** Exercise instructions **
Filter the records below down to lines containing "pixels".
* Begin *
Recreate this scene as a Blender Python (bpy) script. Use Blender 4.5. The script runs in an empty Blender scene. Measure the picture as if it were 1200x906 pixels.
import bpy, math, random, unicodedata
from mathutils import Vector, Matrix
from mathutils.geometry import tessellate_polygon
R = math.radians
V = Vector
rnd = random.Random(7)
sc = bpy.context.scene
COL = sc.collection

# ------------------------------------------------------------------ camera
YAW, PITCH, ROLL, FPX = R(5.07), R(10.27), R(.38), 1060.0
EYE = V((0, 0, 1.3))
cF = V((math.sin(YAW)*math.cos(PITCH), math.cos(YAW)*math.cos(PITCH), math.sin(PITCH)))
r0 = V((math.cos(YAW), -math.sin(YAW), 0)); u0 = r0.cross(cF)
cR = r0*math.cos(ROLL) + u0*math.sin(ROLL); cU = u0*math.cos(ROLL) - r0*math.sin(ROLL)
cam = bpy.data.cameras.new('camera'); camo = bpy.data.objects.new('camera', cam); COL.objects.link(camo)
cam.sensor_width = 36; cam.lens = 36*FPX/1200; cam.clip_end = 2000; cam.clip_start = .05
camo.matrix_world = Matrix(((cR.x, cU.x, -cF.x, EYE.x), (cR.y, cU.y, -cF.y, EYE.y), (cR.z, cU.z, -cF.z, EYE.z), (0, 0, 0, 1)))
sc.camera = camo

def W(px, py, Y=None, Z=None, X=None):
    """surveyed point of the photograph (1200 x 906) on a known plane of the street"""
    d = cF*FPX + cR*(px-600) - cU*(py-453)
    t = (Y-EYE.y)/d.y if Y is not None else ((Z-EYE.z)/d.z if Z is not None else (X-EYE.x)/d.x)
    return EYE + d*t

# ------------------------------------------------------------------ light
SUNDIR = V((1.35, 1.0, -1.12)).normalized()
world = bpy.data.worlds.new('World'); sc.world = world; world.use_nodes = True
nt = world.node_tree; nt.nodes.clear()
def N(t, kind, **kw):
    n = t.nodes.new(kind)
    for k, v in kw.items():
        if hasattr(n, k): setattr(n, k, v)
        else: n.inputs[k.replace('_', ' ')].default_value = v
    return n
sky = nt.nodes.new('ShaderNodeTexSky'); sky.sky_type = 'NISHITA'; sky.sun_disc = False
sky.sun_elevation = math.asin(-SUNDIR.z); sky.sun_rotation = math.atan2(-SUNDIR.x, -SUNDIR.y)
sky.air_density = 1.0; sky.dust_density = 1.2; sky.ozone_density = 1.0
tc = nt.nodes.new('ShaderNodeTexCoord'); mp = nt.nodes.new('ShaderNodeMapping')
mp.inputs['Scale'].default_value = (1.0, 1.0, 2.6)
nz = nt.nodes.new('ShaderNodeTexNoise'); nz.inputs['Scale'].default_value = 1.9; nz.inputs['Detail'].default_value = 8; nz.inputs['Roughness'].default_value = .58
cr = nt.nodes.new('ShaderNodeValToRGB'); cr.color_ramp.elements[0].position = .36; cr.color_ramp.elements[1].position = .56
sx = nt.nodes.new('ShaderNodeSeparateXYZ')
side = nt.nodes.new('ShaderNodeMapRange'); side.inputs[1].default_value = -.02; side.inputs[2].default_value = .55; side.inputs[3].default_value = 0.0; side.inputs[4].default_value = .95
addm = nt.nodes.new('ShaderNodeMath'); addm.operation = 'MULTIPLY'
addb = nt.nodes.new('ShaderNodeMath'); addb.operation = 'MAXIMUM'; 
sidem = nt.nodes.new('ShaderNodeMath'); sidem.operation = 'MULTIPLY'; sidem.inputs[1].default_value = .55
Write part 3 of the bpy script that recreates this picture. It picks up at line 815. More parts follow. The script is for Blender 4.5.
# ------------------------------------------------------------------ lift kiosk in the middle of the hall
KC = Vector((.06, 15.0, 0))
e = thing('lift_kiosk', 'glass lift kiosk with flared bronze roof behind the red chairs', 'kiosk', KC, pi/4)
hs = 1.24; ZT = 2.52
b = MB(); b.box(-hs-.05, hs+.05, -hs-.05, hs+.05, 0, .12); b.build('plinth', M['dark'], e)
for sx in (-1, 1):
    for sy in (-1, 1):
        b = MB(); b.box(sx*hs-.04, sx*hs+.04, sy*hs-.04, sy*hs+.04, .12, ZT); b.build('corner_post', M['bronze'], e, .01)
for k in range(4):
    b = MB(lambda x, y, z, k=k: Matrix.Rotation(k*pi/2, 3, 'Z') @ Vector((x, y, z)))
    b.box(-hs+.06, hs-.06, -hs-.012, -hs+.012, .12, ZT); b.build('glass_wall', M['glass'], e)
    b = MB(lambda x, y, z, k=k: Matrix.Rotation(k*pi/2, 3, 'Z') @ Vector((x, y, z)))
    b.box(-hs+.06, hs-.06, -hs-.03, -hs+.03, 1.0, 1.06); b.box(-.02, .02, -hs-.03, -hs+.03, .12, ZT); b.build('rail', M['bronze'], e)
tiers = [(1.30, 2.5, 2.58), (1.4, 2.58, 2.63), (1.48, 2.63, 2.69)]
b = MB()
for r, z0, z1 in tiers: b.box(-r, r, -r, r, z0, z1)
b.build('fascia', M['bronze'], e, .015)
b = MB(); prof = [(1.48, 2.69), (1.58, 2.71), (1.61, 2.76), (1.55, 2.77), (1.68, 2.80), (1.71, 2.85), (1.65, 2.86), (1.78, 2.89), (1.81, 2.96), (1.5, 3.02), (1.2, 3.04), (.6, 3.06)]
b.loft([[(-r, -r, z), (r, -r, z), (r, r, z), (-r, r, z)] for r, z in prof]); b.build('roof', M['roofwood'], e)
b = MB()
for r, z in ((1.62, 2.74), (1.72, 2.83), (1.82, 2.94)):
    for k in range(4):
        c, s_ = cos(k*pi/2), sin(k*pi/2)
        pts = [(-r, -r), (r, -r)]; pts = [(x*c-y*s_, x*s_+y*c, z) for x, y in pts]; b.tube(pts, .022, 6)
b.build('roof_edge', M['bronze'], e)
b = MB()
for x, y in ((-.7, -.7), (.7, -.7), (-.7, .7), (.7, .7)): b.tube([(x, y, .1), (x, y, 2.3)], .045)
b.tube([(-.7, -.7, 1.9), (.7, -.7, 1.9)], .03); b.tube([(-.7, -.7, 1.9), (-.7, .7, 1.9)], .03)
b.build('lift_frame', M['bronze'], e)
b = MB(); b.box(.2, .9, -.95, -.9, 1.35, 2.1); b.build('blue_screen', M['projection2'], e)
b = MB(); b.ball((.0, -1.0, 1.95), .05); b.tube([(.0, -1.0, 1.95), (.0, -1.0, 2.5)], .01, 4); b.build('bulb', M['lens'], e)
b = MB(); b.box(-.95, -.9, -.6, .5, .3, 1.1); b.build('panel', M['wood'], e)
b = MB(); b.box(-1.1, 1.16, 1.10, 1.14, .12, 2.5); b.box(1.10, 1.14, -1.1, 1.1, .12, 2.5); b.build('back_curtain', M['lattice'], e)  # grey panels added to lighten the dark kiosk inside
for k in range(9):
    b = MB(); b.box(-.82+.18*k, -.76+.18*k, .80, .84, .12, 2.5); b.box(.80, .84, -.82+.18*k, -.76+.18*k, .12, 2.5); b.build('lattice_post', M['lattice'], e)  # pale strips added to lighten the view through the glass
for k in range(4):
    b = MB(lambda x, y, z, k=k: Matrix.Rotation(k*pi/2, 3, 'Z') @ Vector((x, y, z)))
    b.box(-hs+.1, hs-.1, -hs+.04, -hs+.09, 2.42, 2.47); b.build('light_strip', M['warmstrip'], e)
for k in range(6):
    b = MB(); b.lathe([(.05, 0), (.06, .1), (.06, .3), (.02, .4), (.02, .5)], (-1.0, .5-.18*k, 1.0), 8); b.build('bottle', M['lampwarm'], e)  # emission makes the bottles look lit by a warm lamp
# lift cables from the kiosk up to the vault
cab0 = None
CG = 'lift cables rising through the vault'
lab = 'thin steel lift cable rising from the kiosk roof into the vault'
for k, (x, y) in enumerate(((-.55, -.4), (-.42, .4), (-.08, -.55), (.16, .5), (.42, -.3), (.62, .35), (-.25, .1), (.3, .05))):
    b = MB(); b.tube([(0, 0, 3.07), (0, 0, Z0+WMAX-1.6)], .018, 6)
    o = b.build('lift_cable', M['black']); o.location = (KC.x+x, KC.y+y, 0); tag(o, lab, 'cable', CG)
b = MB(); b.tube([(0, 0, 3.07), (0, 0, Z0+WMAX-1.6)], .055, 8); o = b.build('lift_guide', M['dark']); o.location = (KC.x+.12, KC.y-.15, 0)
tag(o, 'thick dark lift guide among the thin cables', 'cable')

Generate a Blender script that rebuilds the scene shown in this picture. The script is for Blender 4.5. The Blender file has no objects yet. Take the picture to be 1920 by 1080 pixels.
* End *
** Solution to this exercise **
Recreate this scene as a Blender Python (bpy) script. Use Blender 4.5. The script runs in an empty Blender scene. Measure the picture as if it were 1200x906 pixels.
Generate a Blender script that rebuilds the scene shown in this picture. The script is for Blender 4.5. The Blender file has no objects yet. Take the picture to be 1920 by 1080 pixels.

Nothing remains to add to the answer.